HI-TECH

Bitcoin accepted here: The tiny family restaurant in India that’s embraced virtual currency

Quartz india
Quartz india

For most Indians new to the concept of cryptocurrencies, the idea of making a transaction in real life using bitcoin seems vaguely illicit. It certainly doesn’t seem like the kind of thing you’d do on a Saturday afternoon, for instance, after devouring a Maharashtrian thali or snacking on a vada pav.

And yet, at the Suryawanshi restaurants in Bengaluru’s Indiranagar and Whitefield neighbourhoods, that’s exactly what you can do, because owner Kailash Suryawanshi accepts bitcoin as a mode of payment, alongside the usual cash, cards, and Paytm.

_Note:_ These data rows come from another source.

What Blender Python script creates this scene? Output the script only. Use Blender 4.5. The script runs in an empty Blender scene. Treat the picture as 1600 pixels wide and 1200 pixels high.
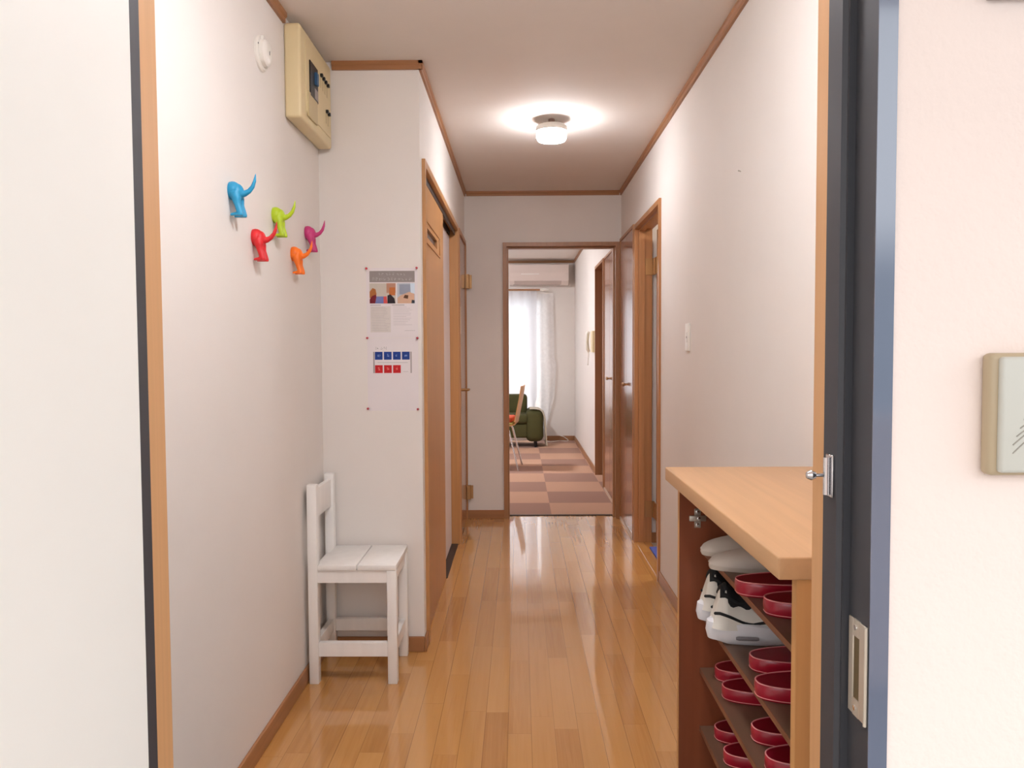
import bpy, bmesh, math, random
from mathutils import Vector, Matrix
random.seed(7)
SC = bpy.context.scene
COL = SC.collection

# ---------------------------------------------------------------- camera
cam_d = bpy.data.cameras.new('camera'); cam = bpy.data.objects.new('camera', cam_d); COL.objects.link(cam)
cam_d.sensor_width = 36.0; cam_d.lens = 27.0; cam_d.clip_start = 0.02; cam_d.clip_end = 200
YAW, PITCH, ROLL = math.radians(.57), math.radians(2.48), math.radians(-.3)
fwd = Vector((-math.sin(YAW)*math.cos(PITCH), math.cos(YAW)*math.cos(PITCH), -math.sin(PITCH)))
rt = Vector((math.cos(YAW), math.sin(YAW), 0)); up = rt.cross(fwd)
r2 = math.cos(ROLL)*rt + math.sin(ROLL)*up; u2 = -math.sin(ROLL)*rt + math.cos(ROLL)*up
m3 = Matrix((r2, u2, -fwd)).transposed()
cam.matrix_world = Matrix.Translation((0, 0, 1.23)) @ m3.to_4x4()
SC.camera = cam

# ---------------------------------------------------------------- world, exposure
SC.view_settings.view_transform = 'Standard'; SC.view_settings.look = 'None'
SC.view_settings.gamma = 1.0; SC.view_settings.use_curve_mapping = False
SC.view_settings.exposure = 0.27
w = bpy.data.worlds.new('overcast_sky'); SC.world = w; w.use_nodes = True
wn = w.node_tree.nodes; wl = w.node_tree.links
bg = wn['Background']
tc = wn.new('ShaderNodeTexCoord'); sx = wn.new('ShaderNodeSeparateXYZ'); wl.new(tc.outputs['Generated'], sx.inputs[0])
mr = wn.new('ShaderNodeMapRange'); mr.inputs[1].default_value = 0.09; mr.inputs[2].default_value = 0.15
wl.new(sx.outputs[2], mr.inputs[0])
mx = wn.new('ShaderNodeMix'); mx.data_type = 'RGBA'; wl.new(mr.outputs[0], mx.inputs[0])
mx.inputs[6].default_value = (.26, .28, .30, 1); mx.inputs[7].default_value = (.93, .95, .98, 1)
wl.new(mx.outputs[2], bg.inputs[0]); bg.inputs[1].default_value = 2.45

def area(name, loc, rot, sx_, sy_, power, col=(1, 1, 1)):
    l = bpy.data.lights.new(name, 'AREA'); l.shape = 'RECTANGLE'; l.size = sx_; l.size_y = sy_; l.energy = power; l.color = col
    o = bpy.data.objects.new(name, l); COL.objects.link(o); o.location = loc; o.rotation_euler = rot
    return o
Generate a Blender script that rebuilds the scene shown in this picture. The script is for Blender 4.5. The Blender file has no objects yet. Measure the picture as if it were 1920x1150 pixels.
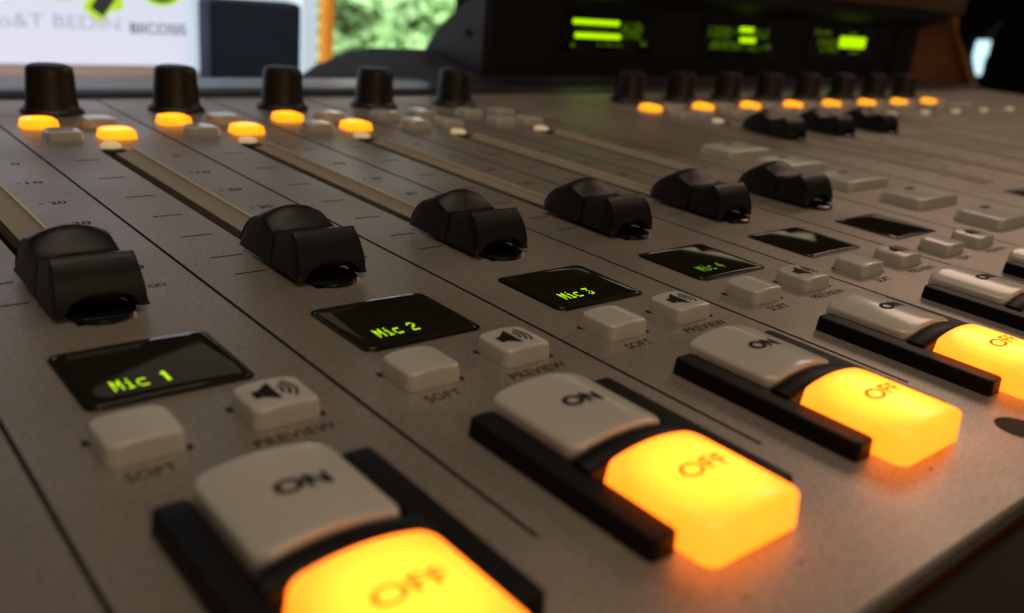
import bpy, bmesh, math, random
from mathutils import Matrix, Vector
random.seed(7)
S = 0.001                       # everything below is written in millimetres
scn = bpy.context.scene
COL = scn.collection

# ------------------------------------------------------------------ camera
F_PX = 1696.97
R = ((0.7661555, 0.15337056, -0.62408591),
     (-0.6357519, 0.32283549, -0.70113962),
     (0.09394291, 0.93394578, 0.34484781))
CP = (-18.39, -57.89, 55.87)
cam_d = bpy.data.cameras.new('camera')
cam = bpy.data.objects.new('camera', cam_d)
COL.objects.link(cam)
cam.matrix_world = Matrix(((R[0][0], R[0][1], R[0][2], CP[0]*S), (R[1][0], R[1][1], R[1][2], CP[1]*S),
                           (R[2][0], R[2][1], R[2][2], CP[2]*S), (0, 0, 0, 1)))
cam_d.sensor_width = 36.0
cam_d.lens = F_PX*36.0/1920.0
cam_d.clip_start = 0.003
cam_d.clip_end = 60
cam_d.dof.use_dof = True
cam_d.dof.focus_distance = 0.176
cam_d.dof.aperture_fstop = 17.0
scn.camera = cam

# ------------------------------------------------------------------ world, lamps, exposure
w = bpy.data.worlds.new('World'); scn.world = w; w.use_nodes = True
bg = w.node_tree.nodes['Background']
bg.inputs[0].default_value = (1.0, 0.78, 0.58, 1); bg.inputs[1].default_value = 0.045
scn.view_settings.view_transform = 'Standard'
scn.view_settings.look = 'None'
scn.view_settings.exposure = 0
scn.view_settings.gamma = 1

def area(name, loc, target, sx, sy, power, color):
    d = bpy.data.lights.new(name, 'AREA'); d.shape = 'RECTANGLE'
    d.size = sx*S; d.size_y = sy*S; d.energy = power; d.color = color
    o = bpy.data.objects.new(name, d); COL.objects.link(o)
    o.location = Vector(loc)*S
    o.rotation_euler = (Vector(target)-Vector(loc)).to_track_quat('-Z', 'Y').to_euler()
    return o
area('room_lamp', (-40, -520, 300), (130, 90, 0), 260, 200, 0.55, (1.0, 0.74, 0.46))
area('side_lamp', (820, 230, 400), (120, 0, 0), 260, 200, 0.54, (1.0, 0.69, 0.53))
area('ceiling_lamp', (150, 250, 1500), (150, 150, 0), 900, 600, 4.7, (1.0, 0.80, 0.59))
area('low_strip_fill', (1500, 540, 165), (300, 150, 0), 520, 95, 0.05, (1.0, 0.72, 0.52))  # unseen fill, added for sheen on the far right fader strips
area('back_strip_fill', (1080, 1088, 290), (250, 130, 0), 950, 90, 0.15, (1.0, 0.80, 0.48))  # unseen fill, added so the middle fader strips pick up a warm reflection
area('display_veil_fill', (370, 1090, 500), (40, 60, 0), 420, 190, 0.040, (1.0, 0.84, 0.62))
area('daylight', (2600, 2600, 1900), (3300, 5600, -300), 2500, 1600, 1000, (1.0, 1.0, 0.95))

# ------------------------------------------------------------------ materials
def mat(name, base=(0.5, 0.5, 0.5), rough=0.5, metal=0.0, emit=None, estr=0, coat=0, sss=0, spec=0.5,
        noise=None, bump=None, trans=0):
    m = bpy.data.materials.new(name); m.use_nodes = True
    nt = m.node_tree; b = nt.nodes['Principled BSDF']
    b.inputs['Base Color'].default_value = (*base, 1)
    b.inputs['Roughness'].default_value = rough
    b.inputs['Metallic'].default_value = metal
    b.inputs['Specular IOR Level'].default_value = spec
    b.inputs['Coat Weight'].default_value = coat
    b.inputs['Coat Roughness'].default_value = 0.12
    if sss:
        b.inputs['Subsurface Weight'].default_value = sss
        b.inputs['Subsurface Radius'].default_value = (0.003, 0.002, 0.0013)
        b.inputs['Subsurface Scale'].default_value = 1.0
    if emit:
        b.inputs['Emission Color'].default_value = (*emit, 1)
        b.inputs['Emission Strength'].default_value = estr
    tc = nt.nodes.new('ShaderNodeTexCoord')
    if noise:                       # list of (scale per metre, darkest factor, brightest factor)
        prev = None
        for sc, lo, hi in noise:
            n = nt.nodes.new('ShaderNodeTexNoise'); n.inputs['Scale'].default_value = sc; n.inputs['Detail'].default_value = 3
            nt.links.new(tc.outputs['Object'], n.inputs['Vector'])
            mr = nt.nodes.new('ShaderNodeMapRange')
            mr.inputs['From Min'].default_value = 0.3; mr.inputs['From Max'].default_value = 0.7
            mr.inputs['To Min'].default_value = lo; mr.inputs['To Max'].default_value = hi
            nt.links.new(n.outputs['Fac'], mr.inputs['Value'])
            vm = nt.nodes.new('ShaderNodeVectorMath'); vm.operation = 'SCALE'
            if prev is None: vm.inputs[0].default_value = base
            else: nt.links.new(prev, vm.inputs[0])
            nt.links.new(mr.outputs[0], vm.inputs['Scale'])
            prev = vm.outputs[0]
        nt.links.new(prev, b.inputs['Base Color'])
    if bump:
        n = nt.nodes.new('ShaderNodeTexNoise'); n.inputs['Scale'].default_value = bump[0]; n.inputs['Detail'].default_value = 2
        nt.links.new(tc.outputs['Object'], n.inputs['Vector'])
        bp = nt.nodes.new('ShaderNodeBump'); bp.inputs['Strength'].default_value = bump[1]; bp.inputs['Distance'].default_value = bump[2]
        nt.links.new(n.outputs['Fac'], bp.inputs['Height']); nt.links.new(bp.outputs[0], b.inputs['Normal'])
    return m

M = {}
M['panel'] = mat('silver_paint', (0.40, 0.358, 0.305), 0.40, 0.55, noise=[(3600, 0.50, 1.5), (900, 0.90, 1.10), (38, 0.93, 1.05)], bump=(3000, 0.5, 0.00008))
M['strip'] = mat('fader_strip_metal', (0.35, 0.30, 0.22), 0.6, 0.0, noise=[(60, 0.92, 1.05)])
M['line'] = mat('engraved_line_paint', (0.006, 0.004, 0.002), 0.8, spec=0.08)
M['print'] = mat('dark_print', (0.020, 0.014, 0.010), 0.7, spec=0.15)
M['slot'] = mat('slot_black', (0.004, 0.004, 0.004), 0.7)
M['cap'] = mat('fader_black_plastic', (0.009, 0.0075, 0.007), 0.42, noise=[(900, 0.8, 1.2)], bump=(4200, 0.6, 0.00008), spec=0.4)
M['gloss'] = mat('gloss_black_plastic', (0.005, 0.005, 0.006), 0.12)
M['bezel'] = mat('bezel_black_plastic', (0.0035, 0.003, 0.003), 0.5, spec=0.22, bump=(2500, 0.15, 0.00004), noise=[(400, 0.85, 1.15)])
M['knob'] = mat('knob_black_rubber', (0.012, 0.009, 0.008), 0.45, noise=[(300, 0.9, 1.1)])
M['milky'] = mat('milky_white_plastic', (0.65, 0.63, 0.57), 0.3, sss=0.35, coat=0.6, noise=[(120, 0.97, 1.03)])
M['btn_print'] = mat('button_print', (0.010, 0.007, 0.005), 0.6, spec=0.15)
M['glass'] = mat('display_glass', (0.020, 0.018, 0.011), 0.05, spec=0.5)
M['rim'] = mat('display_rim', (0.004, 0.009, 0.005), 0.25)
M['oled'] = mat('green_pixels', (0.1, 0.3, 0.0), 0.5, emit=(0.56, 1.0, 0.0), estr=1.25)
M['oled_dim'] = mat('green_pixels_dim', (0.1, 0.3, 0.0), 0.5, emit=(0.36, 0.80, 0.0), estr=0.42)
M['meter'] = mat('meter_green', (0.1, 0.3, 0.0), 0.5, emit=(0.46, 0.86, 0.0), estr=1.25)
M['meter_dim'] = mat('meter_green_dim', (0.05, 0.1, 0.0), 0.5, emit=(0.30, 0.62, 0.0), estr=0.20)
M['dome_cream'] = mat('slot_dome_cream', (0.75, 0.62, 0.42), 0.3, emit=(1.0, 0.72, 0.38), estr=0.35)  # cream dome at the slot top, with slight emission added
M['rail'] = mat('rail_grey', (0.030, 0.036, 0.050), 0.34, 0.0, spec=0.6, noise=[(70, 0.94, 1.05)])
M['arm'] = mat('armrest_black', (0.010, 0.007, 0.005), 0.7, spec=0.25, noise=[(180, 0.85, 1.15)], bump=(1500, 0.3, 0.0001))
M['house'] = mat('housing_black', (0.010, 0.009, 0.009), 0.65)
M['base'] = mat('base_blue_grey', (0.040, 0.045, 0.060), 0.5)
M['cheek'] = mat('cheek_dark_blue', (0.016, 0.018, 0.026), 0.45)
M['window_black'] = mat('meter_window', (0.003, 0.0025, 0.002), 0.15)
M['wood'] = mat('stained_wood', (0.30, 0.115, 0.030), 0.6, noise=[(30, 0.7, 1.2)])
M['dark_wood'] = mat('dark_stained_wood', (0.11, 0.07, 0.03), 0.6, noise=[(30, 0.8, 1.2)])
M['wood_edge'] = mat('wood_edge', (0.55, 0.24, 0.07), 0.6, noise=[(30, 0.8, 1.15)])
M['ledge'] = mat('ledge_wood', (0.46, 0.26, 0.12), 0.5, noise=[(15, 0.85, 1.1)])
M['desk'] = mat('desk_laminate', (0.05, 0.04, 0.035), 0.5, noise=[(20, 0.8, 1.2)])
M['wall'] = mat('dark_wall', (0.014, 0.012, 0.010), 0.95, spec=0.1, noise=[(6, 0.7, 1.2)])
M['navy'] = mat('navy_case', (0.06, 0.115, 0.23), 0.6, noise=[(40, 0.9, 1.1)])
M['plate'] = mat('glowing_plate', (0.6, 0.6, 0.6), 0.4, emit=(0.635, 0.675, 0.83), estr=1.0)  # white face behind the logo, bright through its own emission
M['plate_text'] = mat('plate_text_dark', (0.02, 0.02, 0.02), 0.5, emit=(0.03, 0.03, 0.035), estr=1.0)
M['plate_grey'] = mat('plate_text_grey', (0.02, 0.02, 0.02), 0.5, emit=(0.40, 0.40, 0.46), estr=1.0)
M['plate_green'] = mat('plate_lime', (0.02, 0.02, 0.02), 0.5, emit=(0.50, 0.78, 0.02), estr=1.0)
M['plate_pale'] = mat('plate_pale_lime', (0.02, 0.02, 0.02), 0.5, emit=(0.56, 0.66, 0.38), estr=1.0)
M['frosted'] = mat('frosted_daylit_pane', (0.6, 0.6, 0.6), 0.4, emit=(0.60, 0.72, 0.80), estr=1.0, noise=None)
M['frame_white'] = mat('window_frame_white', (0.75, 0.80, 0.85), 0.4, emit=(0.50, 0.62, 0.72), estr=0.9)  # daylight falling on the frame is put in as emission
M['orange'] = mat('orange_plastic', (0.85, 0.30, 0.02), 0.5, emit=(1.0, 0.36, 0.03), estr=0.45, noise=[(40, 0.7, 1.2)])  # emission stands in for light on the post and roof; neither is a lamp
M['leaf'] = mat('leaves_green', (0.34, 0.52, 0.26), 0.6, noise=[(2.0, 0.8, 1.25)])
M['leaf2'] = mat('leaves_grey_green', (0.36, 0.50, 0.36), 0.6, noise=[(2.0, 0.8, 1.25)])
M['trunk'] = mat('bark', (0.12, 0.09, 0.06), 0.9)
M['ground'] = mat('pale_ground', (0.42, 0.42, 0.36), 0.9, noise=[(1, 0.8, 1.1)])
M['outside_white'] = mat('white_render', (0.80, 0.84, 0.86), 0.8, noise=[(2, 0.95, 1.03)])
M['bright_gap'] = mat('bright_daylit_gap', (0.5, 0.6, 0.6), 0.5, emit=(0.55, 0.82, 0.95), estr=1.5)
M['pane'] = mat('clear_pane', (1, 1, 1), 0.02)
nt = M['pane'].node_tree
tr = nt.nodes.new('ShaderNodeBsdfTransparent'); mx = nt.nodes.new('ShaderNodeMixShader'); mx.inputs[0].default_value = 0.04
nt.links.new(tr.outputs[0], mx.inputs[1]); nt.links.new(nt.nodes['Principled BSDF'].outputs[0], mx.inputs[2])
nt.links.new(mx.outputs[0], nt.nodes['Material Output'].inputs[0])

for k in ('leaf', 'leaf2'):
    nt = M[k].node_tree; pb = nt.nodes['Principled BSDF']
    tl = nt.nodes.new('ShaderNodeBsdfTranslucent'); mx = nt.nodes.new('ShaderNodeMixShader'); mx.inputs[0].default_value = 0.7
    nt.links.new(pb.inputs['Base Color'].links[0].from_socket, tl.inputs[0])
    nt.links.new(pb.outputs[0], mx.inputs[1]); nt.links.new(tl.outputs[0], mx.inputs[2])
    nt.links.new(mx.outputs[0], nt.nodes['Material Output'].inputs[0])
# fingermarks: the paint's gloss wanders a little
nt = M['panel'].node_tree
tc_ = nt.nodes.new('ShaderNodeTexCoord'); n_ = nt.nodes.new('ShaderNodeTexNoise'); n_.inputs['Scale'].default_value = 22; n_.inputs['Detail'].default_value = 5
mr_ = nt.nodes.new('ShaderNodeMapRange'); mr_.inputs[1].default_value = 0.35; mr_.inputs[2].default_value = 0.65
mr_.inputs[3].default_value = 0.35; mr_.inputs[4].default_value = 0.47
nt.links.new(tc_.outputs['Object'], n_.inputs['Vector']); nt.links.new(n_.outputs['Fac'], mr_.inputs[0])
nt.links.new(mr_.outputs[0], nt.nodes['Principled BSDF'].inputs['Roughness'])
M['catch_light_rim'] = mat('catch_light_pale', (0.78, 0.68, 0.55), 0.5)
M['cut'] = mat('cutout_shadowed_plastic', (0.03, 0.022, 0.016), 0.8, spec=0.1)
M['dust'] = mat('dust', (0.62, 0.56, 0.48), 0.9)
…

Suryawanshi, originally from the town of Kolhapur in Maharashtra, moved to the southern city way back in 2004 and worked in the used cars business. Nearly a decade later, after noticing the glaring lack of quality Maharashtrian food available, he launched his first eponymous restaurant in Whitefield, and followed that up with another in Indiranagar in 2015, gradually making a name for himself by serving authentic Kolhapuri thalis, loaded with seafood and meats.

While the two outlets may not be the first offline establishments to transact in bitcoin in India (that honour reportedly belongs to a pizzeria in Mumbai, owned by a bitcoin enthusiast, which began accepting the cryptocurrency in 2013), they are certainly a rare breed. Though you can buy books or even movie tickets online using local bitcoin exchange apps, such as Zebpay, Coinsecure, and Unocoin, the digital currency remains largely unknown outside of a small, tech-savvy community in the country, and that applies to India’s Silicon Valley, too.

Tejas Suryawanshi, Kailash’s son, says his family was introduced to bitcoin in September last year and watched the value of its initial investment grow quickly in just a few months. In November, they decided to start accepting the digital currency at their restaurants to both raise awareness about the technology and increase the value of their investments. To woo tech-savvy Bengaluru locals, they put up stickers saying “bitcoin accepted here.” But so far, they’ve witnessed just one bitcoin transaction.

“There were a lot of people who came and clicked photos (of the sign) but apart from that no transactions,” 23-year-old Suryawanshi told Quartz, adding that one bill worth around Rs500 was paid for using bitcoin a little over a month ago. Now, the bitcoin earned is worth over Rs1,000, he said.

The price of the cryptocurrency has been shooting up in recent months, hitting an all-time high of of nearly $3,000 last week. There’s a lot of different reasons for this, among them Japan’s decision in April to legalise bitcoin as a mode of payment. As a result, interest in the digital currency is growing, even in India, where Zebpay, for instance, said it was adding more than 2,500 new users every day.

Sandeep Goenka, co-founder of Zepbay, estimates that there are between 200,000 and 500,000 people investing in bitcoin in India. But most of them aren’t really using the cryptocurrency for purchases.

“Currently, most people are using (bitcoin) to make some alternate investments,” Goenka said in an email. “According to us, (the) state of bitcoins as a payment mode in India is still a couple of years away.”

That’s in part due to the confusing legal status of digital currencies in the country. While Goenka and others in the industry maintain that bitcoin is legal under the country’s existing laws, the government said in March that the Reserve Bank of India had not authorised the use of virtual currencies, and that they could put individuals at risk of breaching anti-money-laundering and terrorism financing laws.

Since April, the government has been examining the issue, and has even invited comments from the public on whether bitcoin and other digital currencies should be regulated or banned outright. The responses have mostly favoured legalisation. So far, however, digital currencies remain unregulated in India.

Without regulation, there’s no institutional authority to turn to for help if things go wrong. And that explains why many locals are still a little wary of bitcoin.

“Bitcoin is a very risky platform at the moment… nobody has control over it, so you don’t know from where the money is coming and where it is going,” Suryawanshi said. “There’s a fear of being hacked; people don’t think being online is good enough.”

In fact, earlier this month, a report on the website Factor Daily revealed a harrowing story of a Bengaluru techie who lost Rs1.2 lakh ($1,860) in minutes after his Unocoin account was hacked. Since bitcoin users (and hackers) can choose to remain anonymous, and transactions can’t be reversed, it’s not easy to recover the currency once it’s lost.

Nevertheless, for the brave few who stick it out in India, there’s big money to be made, not to mention the promise of at least one offline reward: a delectable plate of authentic Maharashtrian food, and the cachet of saying you paid for it with bitcoin.